The identity parade for the Scottish Prison Service's Addiewell
Prison scheme in West Lothian is MTC (Management and Training
Corporation) with Multiplex, GSL with Group 4 and Miller
Construction, GEO with Laing O'Rourke and a consortium featuring
Interserve.
The line-up is also interesting because none of the three
contractors that the Scottish Prison Service chose last year to
handle £200m-plus worth of prison work under a framework deal
(Amec, Skanska and Carillion) appear on the final line-up for
Addiewell.
Carillion was initially on board as the GSL/Group 4 contractor, but
the firm subsequently turned its back on the deal and was replaced
by Miller. It is believed that neither Amec nor Skanska pitched for
the project.
MTC, an American prison company based in Utah, and which set up
Iraq's infamous Abu Ghraib jail, has established a London
headquarters and is bidding in tandem with Australian contractor
Multiplex.
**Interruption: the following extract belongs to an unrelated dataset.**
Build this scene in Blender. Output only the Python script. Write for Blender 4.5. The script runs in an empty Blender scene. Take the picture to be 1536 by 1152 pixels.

MTC is planning to run a number of prisons in the UK,
including the extension of London's Belmarsh jail, which holds
terrorist suspects.
GSL operates in the UK, South Africa and Australia, and in 1994 won
the contract for the first prison to be built in the UK under PFI -
the Altcourse jail in Liverpool. The firm also operates Rye Hill
prison on the Warwickshire/ Northamptonshire border.
GEO - formerly the Wackenhut Correction Corporation - is also a US
prison operator.
The Addiewell deal comprises building and operating a jail for 700
inmates. The plan is for the scheme to be awarded this summer, with
the prison opening in 2006 or 2007, subject to approval by the
Scottish Executive and West Lothian Council's planning consent.